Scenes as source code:
━━━━━━━━━━━━━━━━━━━━━━━━━━━━━━
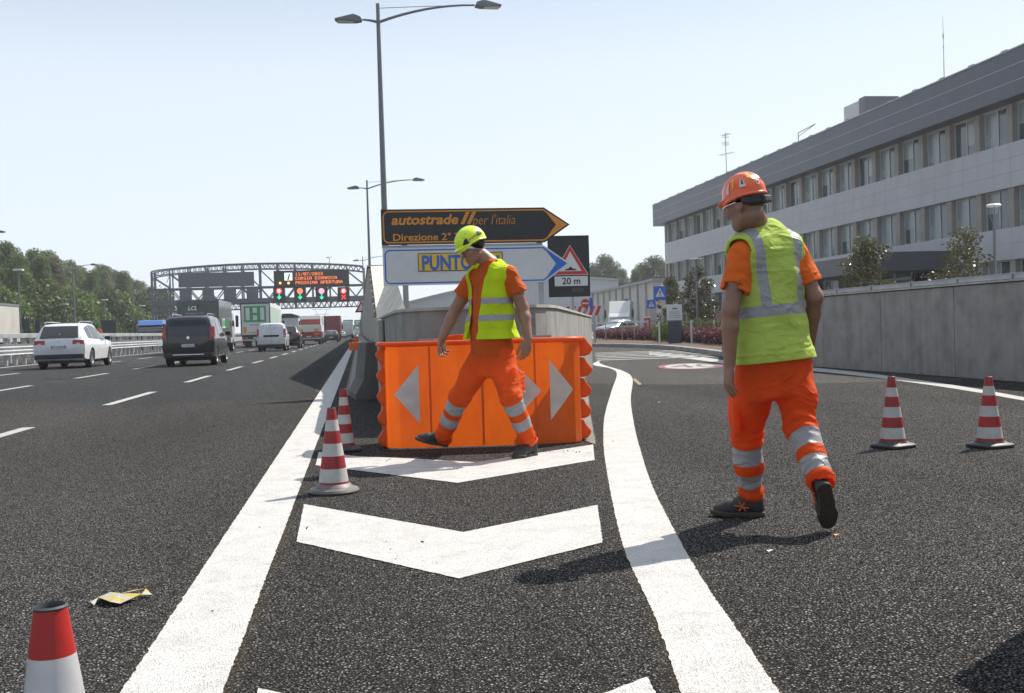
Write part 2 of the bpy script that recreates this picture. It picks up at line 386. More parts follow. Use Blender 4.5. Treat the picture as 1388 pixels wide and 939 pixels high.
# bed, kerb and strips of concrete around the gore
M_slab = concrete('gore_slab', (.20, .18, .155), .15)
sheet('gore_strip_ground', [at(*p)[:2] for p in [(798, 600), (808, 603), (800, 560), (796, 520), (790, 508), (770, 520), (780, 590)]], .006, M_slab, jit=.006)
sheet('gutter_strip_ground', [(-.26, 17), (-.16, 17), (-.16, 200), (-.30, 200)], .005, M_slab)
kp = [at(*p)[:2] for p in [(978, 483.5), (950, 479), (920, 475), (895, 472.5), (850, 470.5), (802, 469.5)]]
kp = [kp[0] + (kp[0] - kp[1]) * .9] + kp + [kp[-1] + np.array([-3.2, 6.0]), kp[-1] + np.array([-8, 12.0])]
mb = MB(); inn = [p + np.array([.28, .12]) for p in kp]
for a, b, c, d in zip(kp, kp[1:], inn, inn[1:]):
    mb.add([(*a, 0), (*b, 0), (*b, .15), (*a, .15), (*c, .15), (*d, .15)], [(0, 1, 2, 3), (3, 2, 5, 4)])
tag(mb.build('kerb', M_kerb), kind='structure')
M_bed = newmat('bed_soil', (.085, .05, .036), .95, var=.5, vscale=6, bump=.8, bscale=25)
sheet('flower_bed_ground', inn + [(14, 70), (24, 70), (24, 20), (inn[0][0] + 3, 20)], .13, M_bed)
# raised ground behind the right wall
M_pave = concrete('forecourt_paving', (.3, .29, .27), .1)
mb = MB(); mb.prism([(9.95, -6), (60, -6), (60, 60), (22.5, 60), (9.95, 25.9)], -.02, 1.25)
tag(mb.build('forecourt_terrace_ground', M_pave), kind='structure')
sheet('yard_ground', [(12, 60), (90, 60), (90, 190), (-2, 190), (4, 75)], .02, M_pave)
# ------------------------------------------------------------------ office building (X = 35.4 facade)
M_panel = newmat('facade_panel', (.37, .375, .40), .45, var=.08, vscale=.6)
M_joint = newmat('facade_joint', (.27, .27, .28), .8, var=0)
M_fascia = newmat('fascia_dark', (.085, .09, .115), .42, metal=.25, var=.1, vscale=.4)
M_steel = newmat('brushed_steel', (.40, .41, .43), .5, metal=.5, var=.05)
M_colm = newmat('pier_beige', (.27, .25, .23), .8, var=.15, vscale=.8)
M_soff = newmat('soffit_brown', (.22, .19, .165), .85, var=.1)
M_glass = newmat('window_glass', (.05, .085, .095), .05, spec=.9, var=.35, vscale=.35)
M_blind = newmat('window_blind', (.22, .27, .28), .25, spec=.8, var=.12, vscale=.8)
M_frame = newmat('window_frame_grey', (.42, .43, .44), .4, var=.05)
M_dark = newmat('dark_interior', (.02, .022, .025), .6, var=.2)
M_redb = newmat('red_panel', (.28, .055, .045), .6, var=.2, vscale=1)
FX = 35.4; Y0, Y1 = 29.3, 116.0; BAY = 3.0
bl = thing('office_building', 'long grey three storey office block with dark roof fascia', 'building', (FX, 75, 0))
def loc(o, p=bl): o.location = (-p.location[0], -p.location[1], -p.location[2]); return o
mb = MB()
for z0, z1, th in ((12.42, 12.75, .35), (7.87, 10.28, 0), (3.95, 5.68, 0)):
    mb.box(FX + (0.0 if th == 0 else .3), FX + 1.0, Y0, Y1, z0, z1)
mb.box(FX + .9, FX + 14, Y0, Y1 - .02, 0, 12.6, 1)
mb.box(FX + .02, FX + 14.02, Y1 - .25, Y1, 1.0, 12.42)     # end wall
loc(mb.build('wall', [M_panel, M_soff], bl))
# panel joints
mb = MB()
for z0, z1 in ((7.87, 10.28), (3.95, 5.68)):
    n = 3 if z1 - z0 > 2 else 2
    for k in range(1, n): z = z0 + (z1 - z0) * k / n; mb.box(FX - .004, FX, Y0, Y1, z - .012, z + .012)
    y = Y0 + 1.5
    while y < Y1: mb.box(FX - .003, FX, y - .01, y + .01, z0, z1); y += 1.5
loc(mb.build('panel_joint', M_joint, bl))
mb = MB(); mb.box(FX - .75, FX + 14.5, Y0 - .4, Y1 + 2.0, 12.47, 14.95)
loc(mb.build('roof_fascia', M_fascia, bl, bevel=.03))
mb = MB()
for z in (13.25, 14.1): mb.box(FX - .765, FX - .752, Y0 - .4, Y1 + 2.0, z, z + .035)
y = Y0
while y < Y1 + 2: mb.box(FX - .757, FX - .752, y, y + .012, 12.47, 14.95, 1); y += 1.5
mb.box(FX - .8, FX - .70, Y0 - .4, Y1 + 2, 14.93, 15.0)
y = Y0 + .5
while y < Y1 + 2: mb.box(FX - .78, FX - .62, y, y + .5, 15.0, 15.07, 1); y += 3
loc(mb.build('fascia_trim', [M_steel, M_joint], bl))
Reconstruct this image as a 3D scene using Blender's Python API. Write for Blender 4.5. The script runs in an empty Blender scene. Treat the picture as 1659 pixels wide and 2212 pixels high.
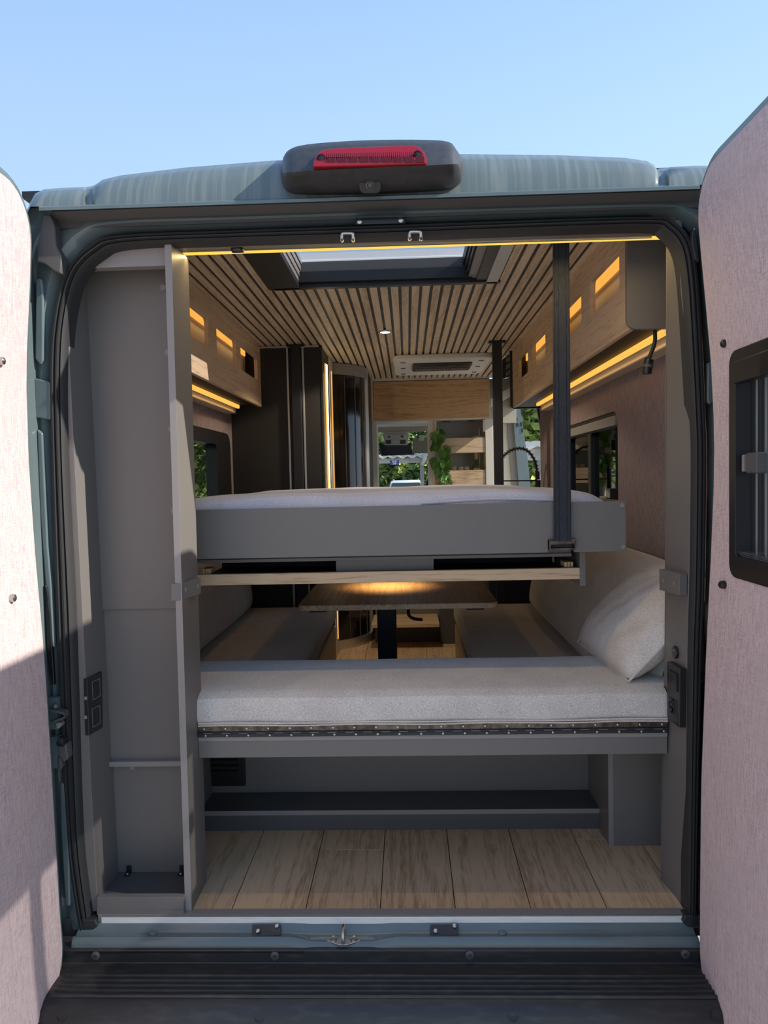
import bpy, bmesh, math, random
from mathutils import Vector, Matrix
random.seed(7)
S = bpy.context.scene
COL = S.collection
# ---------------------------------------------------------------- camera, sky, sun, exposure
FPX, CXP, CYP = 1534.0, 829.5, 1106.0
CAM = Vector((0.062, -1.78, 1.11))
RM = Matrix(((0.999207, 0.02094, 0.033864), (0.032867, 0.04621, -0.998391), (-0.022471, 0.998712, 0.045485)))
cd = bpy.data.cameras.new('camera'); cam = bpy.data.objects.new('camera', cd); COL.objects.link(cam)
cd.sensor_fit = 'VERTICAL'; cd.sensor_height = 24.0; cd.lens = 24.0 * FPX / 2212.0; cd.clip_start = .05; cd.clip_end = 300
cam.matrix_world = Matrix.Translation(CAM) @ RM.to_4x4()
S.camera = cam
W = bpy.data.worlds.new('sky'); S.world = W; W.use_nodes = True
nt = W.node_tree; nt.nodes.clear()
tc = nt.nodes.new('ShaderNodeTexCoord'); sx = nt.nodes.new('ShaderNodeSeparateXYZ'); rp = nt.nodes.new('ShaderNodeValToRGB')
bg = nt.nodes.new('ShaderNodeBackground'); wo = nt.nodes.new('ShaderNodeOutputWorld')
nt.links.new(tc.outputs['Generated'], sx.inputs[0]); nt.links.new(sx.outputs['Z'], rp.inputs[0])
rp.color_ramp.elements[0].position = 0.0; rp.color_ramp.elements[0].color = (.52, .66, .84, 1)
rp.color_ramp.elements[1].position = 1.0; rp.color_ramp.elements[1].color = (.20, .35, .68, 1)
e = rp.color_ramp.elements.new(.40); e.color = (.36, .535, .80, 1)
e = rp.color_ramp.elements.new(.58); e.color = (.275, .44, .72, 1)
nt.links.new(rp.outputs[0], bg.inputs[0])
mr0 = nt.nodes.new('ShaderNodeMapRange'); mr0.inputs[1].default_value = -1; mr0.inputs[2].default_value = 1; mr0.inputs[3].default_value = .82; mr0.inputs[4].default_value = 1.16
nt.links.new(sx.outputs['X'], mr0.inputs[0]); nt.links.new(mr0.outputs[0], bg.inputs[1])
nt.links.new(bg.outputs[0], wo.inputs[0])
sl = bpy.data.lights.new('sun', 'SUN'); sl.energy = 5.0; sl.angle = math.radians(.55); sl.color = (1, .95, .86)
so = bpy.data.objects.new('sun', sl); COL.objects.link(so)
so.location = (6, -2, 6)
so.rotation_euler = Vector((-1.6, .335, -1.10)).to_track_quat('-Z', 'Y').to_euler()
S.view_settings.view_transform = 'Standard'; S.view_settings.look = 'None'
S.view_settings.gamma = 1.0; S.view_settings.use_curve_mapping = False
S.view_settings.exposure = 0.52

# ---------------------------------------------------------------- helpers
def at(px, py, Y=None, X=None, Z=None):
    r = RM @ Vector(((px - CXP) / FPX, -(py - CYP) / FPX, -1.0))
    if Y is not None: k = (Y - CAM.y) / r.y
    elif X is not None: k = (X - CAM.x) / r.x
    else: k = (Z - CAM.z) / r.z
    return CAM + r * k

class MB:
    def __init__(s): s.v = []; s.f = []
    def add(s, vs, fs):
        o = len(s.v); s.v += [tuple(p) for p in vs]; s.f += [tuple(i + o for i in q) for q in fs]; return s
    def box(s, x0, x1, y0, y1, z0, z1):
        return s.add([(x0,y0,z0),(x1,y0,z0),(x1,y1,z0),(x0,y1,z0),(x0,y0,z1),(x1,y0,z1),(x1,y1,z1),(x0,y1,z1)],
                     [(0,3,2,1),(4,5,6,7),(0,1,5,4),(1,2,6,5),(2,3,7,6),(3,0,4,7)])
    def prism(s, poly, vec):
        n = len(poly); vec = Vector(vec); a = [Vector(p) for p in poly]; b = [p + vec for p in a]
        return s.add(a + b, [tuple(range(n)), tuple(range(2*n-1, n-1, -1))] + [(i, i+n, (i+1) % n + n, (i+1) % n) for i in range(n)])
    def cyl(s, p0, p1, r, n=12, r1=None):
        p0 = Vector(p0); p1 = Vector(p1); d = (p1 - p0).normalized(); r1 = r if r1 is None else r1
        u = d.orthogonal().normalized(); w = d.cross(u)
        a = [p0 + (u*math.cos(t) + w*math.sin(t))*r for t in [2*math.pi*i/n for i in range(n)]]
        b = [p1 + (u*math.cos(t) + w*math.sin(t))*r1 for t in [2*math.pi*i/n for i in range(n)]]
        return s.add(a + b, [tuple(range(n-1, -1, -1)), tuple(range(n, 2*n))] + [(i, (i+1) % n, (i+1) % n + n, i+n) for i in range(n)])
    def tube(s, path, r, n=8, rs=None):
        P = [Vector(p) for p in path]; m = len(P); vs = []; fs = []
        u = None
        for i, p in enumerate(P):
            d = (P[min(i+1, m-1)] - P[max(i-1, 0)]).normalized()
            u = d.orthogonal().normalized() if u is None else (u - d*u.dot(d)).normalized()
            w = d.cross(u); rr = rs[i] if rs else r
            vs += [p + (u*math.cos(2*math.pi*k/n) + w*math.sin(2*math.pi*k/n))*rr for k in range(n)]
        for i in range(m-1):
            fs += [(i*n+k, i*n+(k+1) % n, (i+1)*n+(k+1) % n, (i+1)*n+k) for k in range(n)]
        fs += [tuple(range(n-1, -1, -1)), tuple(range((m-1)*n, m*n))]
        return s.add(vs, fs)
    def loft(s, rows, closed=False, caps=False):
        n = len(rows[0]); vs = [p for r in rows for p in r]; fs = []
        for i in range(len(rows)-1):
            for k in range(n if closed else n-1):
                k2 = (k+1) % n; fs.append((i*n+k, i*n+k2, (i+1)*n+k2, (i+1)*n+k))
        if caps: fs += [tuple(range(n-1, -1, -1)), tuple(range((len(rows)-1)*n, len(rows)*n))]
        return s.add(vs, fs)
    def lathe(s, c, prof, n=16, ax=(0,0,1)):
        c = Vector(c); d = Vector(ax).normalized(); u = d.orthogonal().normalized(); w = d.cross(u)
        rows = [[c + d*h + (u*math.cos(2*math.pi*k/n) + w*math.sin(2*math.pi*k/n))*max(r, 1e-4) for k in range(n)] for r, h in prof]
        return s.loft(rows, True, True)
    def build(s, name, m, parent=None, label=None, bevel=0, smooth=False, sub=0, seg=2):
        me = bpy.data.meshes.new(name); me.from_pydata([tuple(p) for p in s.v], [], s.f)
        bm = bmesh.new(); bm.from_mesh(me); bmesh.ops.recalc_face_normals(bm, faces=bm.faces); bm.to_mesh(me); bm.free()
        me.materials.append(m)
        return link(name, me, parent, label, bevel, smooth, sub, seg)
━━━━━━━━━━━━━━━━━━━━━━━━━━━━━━
→ **Aim of the exercise**
In the records above, find each line that holds the word "Blender"; copy all such lines.

→ **Solved exercise**
Write part 2 of the bpy script that recreates this picture. It picks up at line 386. More parts follow. Use Blender 4.5. Treat the picture as 1388 pixels wide and 939 pixels high.
Reconstruct this image as a 3D scene using Blender's Python API. Write for Blender 4.5. The script runs in an empty Blender scene. Treat the picture as 1659 pixels wide and 2212 pixels high.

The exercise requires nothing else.